++++ STORED DATA
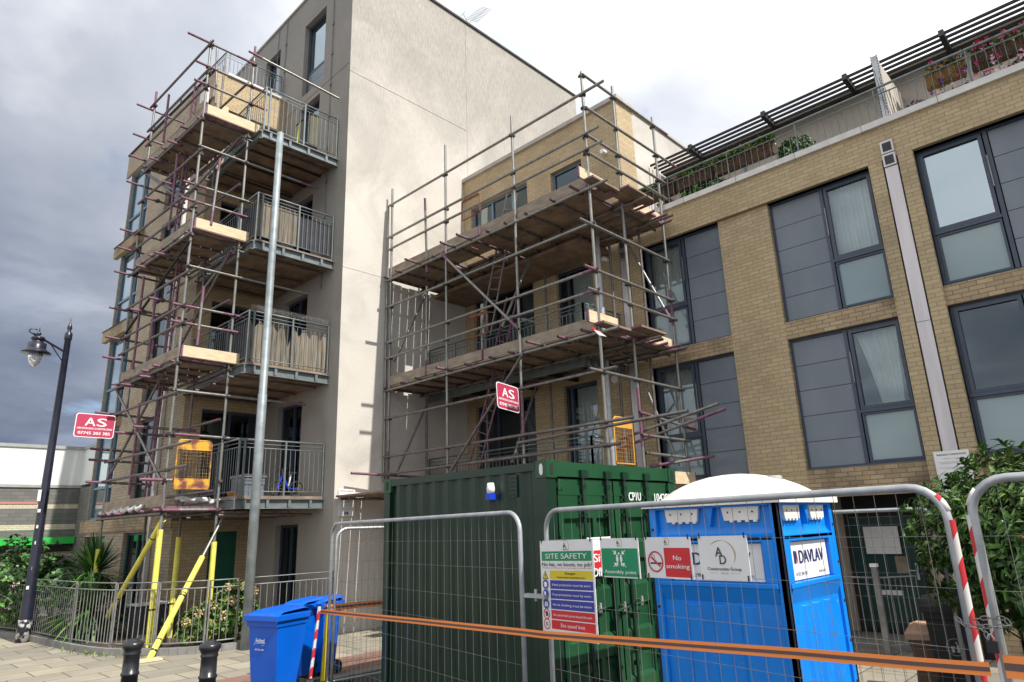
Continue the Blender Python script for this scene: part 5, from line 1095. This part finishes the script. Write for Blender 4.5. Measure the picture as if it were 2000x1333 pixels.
rows = [(.315, .405, 'sig_yellow', None, 'ink_black'), (.415, .505, 'sig_blue', 'Head protection must be worn', 'ink_white'), (.515, .605, 'sig_blue', 'Foot protection must be worn', 'ink_white'), (.615, .71, 'sig_blue', 'Hi-viz clothing must be worn', 'ink_white'), (.72, .81, 'sig_red', 'No unauthorised persons beyond this point', 'ink_white'), (.82, .91, 'sig_red', 'Site speed limit', 'ink_white')]
for i, (v0, v1, mt, tx, im) in enumerate(rows):
    s.rect(.18, .97, v0, v1, mt); vm = (v0 + v1) / 2
    if tx: s.txt(tx, .575, vm, .036 if i == 5 else .024, im, .44 if i == 5 else .70, .001)
    else: s.txt('Danger', .575, vm - .018, .024, im, .2, .001); s.txt('Construction hazardous area', .575, vm + .022, .018, im, .52, .0008)
    if i == 0: s.poly([(.03, v1), (.15, v1), (.09, v0)], 'ink_black', .001); s.poly([(.045, v1 - .006), (.135, v1 - .006), (.09, v0 + .014)], 'sig_yellow', .002); s.txt('!', .09, vm + .012, .04, 'ink_black', .015)
    elif i < 4:
        s.ring(.09, vm, 0, .062, 'sig_blue'); s.ring(.09, vm, .054, .057, 'ink_white', .003)
        if i == 1: s.ring(.09, vm + .005, 0, .028, 'ink_white', .003); s.poly([(.055, vm - .003), (.125, vm - .003), (.115, vm - .022), (.09, vm - .028), (.065, vm - .022)], 'ink_white', .004)
        if i == 2: s.poly([(.06, vm - .025), (.09, vm - .025), (.092, vm + .005), (.125, vm + .018), (.125, vm + .026), (.06, vm + .026)], 'ink_white', .003)
        if i == 3: s.poly([(.06, vm - .01), (.08, vm - .028), (.1, vm - .028), (.12, vm - .01), (.12, vm + .025), (.06, vm + .025)], 'ink_white', .003); s.poly([(.086, vm - .028), (.094, vm - .028), (.094, vm + .025), (.086, vm + .025)], 'sig_blue', .004)
    else:
        s.ring(.09, vm, .050, .062, 'sig_red')
        if i == 4: s.poly([(.07, vm - .02), (.1, vm - .03), (.12, vm), (.11, vm + .022), (.07, vm + .022)], 'ink_black'); s.poly([(.05, vm - .022), (.06, vm - .028), (.132, vm + .022), (.122, vm + .028)], 'sig_red', .004)
        else: s.txt('5', .09, vm, .035, 'ink_black', .04, .001)
s.txt('MPH', .575, .95, .018, 'ink_black', .1); s.done()
s = Sign('assembly_point_sign', 'green and white assembly point sign between the safety and no smoking signs', (1171, 1052), (1245, 1051), (1174, 1127)); s.logo(.5, .12, .09)
s.rect(.03, .97, .26, .97, 'sig_green'); s.txt('Assembly point', .5, .85, .085, 'ink_white', .82, .002)
for sx in (-1, 1):
    for sy in (-1, 1):
        c0 = (.5 + sx * .16, .52 + sy * .21); c1 = (.5 + sx * .09, .52 + sy * .135); dx, dy = c1[0] - c0[0], c1[1] - c0[1]
        s.poly([(c0[0] - .012, c0[1]), (c0[0] + .012, c0[1]), (c1[0] + .012, c1[1]), (c1[0] - .012, c1[1])], 'ink_white'); s.poly([(c1[0] - sx * .02, c1[1] - sy * .03), (c1[0] + sx * .06, c1[1] - sy * .02), (c1[0] - sx * .01, c1[1] + sy * .08)], 'ink_white', .003)
for k in (-.05, .0, .05):
    dy = .02 if k else -.04; s.ring(.5 + k, .43 + dy, 0, .022, 'ink_white', .004); 
    if k: s.poly([(.5 + k - .03, .48), (.5 + k + .03, .48), (.5 + k + .03, .58), (.5 + k + .015, .58), (.5 + k + .015, .70), (.5 + k - .015, .70), (.5 + k - .015, .58), (.5 + k - .03, .58)], 'ink_white', .003)
s.done()
s = Sign('no_smoking_sign', 'white and red no smoking sign hung third from the left', (1258, 1050), (1347, 1049), (1263, 1128)); s.logo(.48, .12, .07)
s.rect(.42, .97, .26, .96, 'sig_red'); s.txt('No', .70, .50, .115, 'ink_white', .17, .002); s.txt('smoking', .70, .70, .105, 'ink_white', .49, .002)
s.rect(.10, .35, .62, .66, 'ink_black', .002); s.ring(.22, .60, .145, .17, 'sig_red', .004); s.poly([(.11, .50), (.14, .47), (.335, .70), (.305, .73)], 'sig_red', .004); s.ring(.16, .50, .04, .046, 'ink_black', .003, a0=-1, a1=2.5); s.done()
s = Sign('builder_sign', 'white builder name board with gold swoosh, rightmost of the four', (1362, 1048), (1457, 1046), (1365, 1131)); 
ring(s.pic, s.P(.47, .42, .002), s.U, s.V * .8, s.w * .26, s.w * .285, 'sig_gold', 36, -.7, 1.45, taper=True); ring(s.pic, s.P(.47, .42, .002), s.U, s.V * .8, s.w * .27, s.w * .28, 'ink_black', 30, 1.3, 2.5, taper=True)
s.txt('A', .42, .36, .22, 'ink_black', .15, .001); s.txt('D', .49, .54, .21, 'ink_black', .13, .001); s.txt('Construction Group', .5, .75, .07, 'ink_black', .68, .0008); s.txt('SINCE 1984', .5, .85, .022, 'ink_black', .15); s.rect(.2, .37, .848, .852, 'ink_black'); s.rect(.63, .8, .848, .852, 'ink_black'); s.done()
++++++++
EXERCISE: Pick out all the lines with the word "from" in them and copy them.

REPLY:
Continue the Blender Python script for this scene: part 5, from line 1095. This part finishes the script. Write for Blender 4.5. Measure the picture as if it were 2000x1333 pixels.
s = Sign('no_smoking_sign', 'white and red no smoking sign hung third from the left', (1258, 1050), (1347, 1049), (1263, 1128)); s.logo(.48, .12, .07)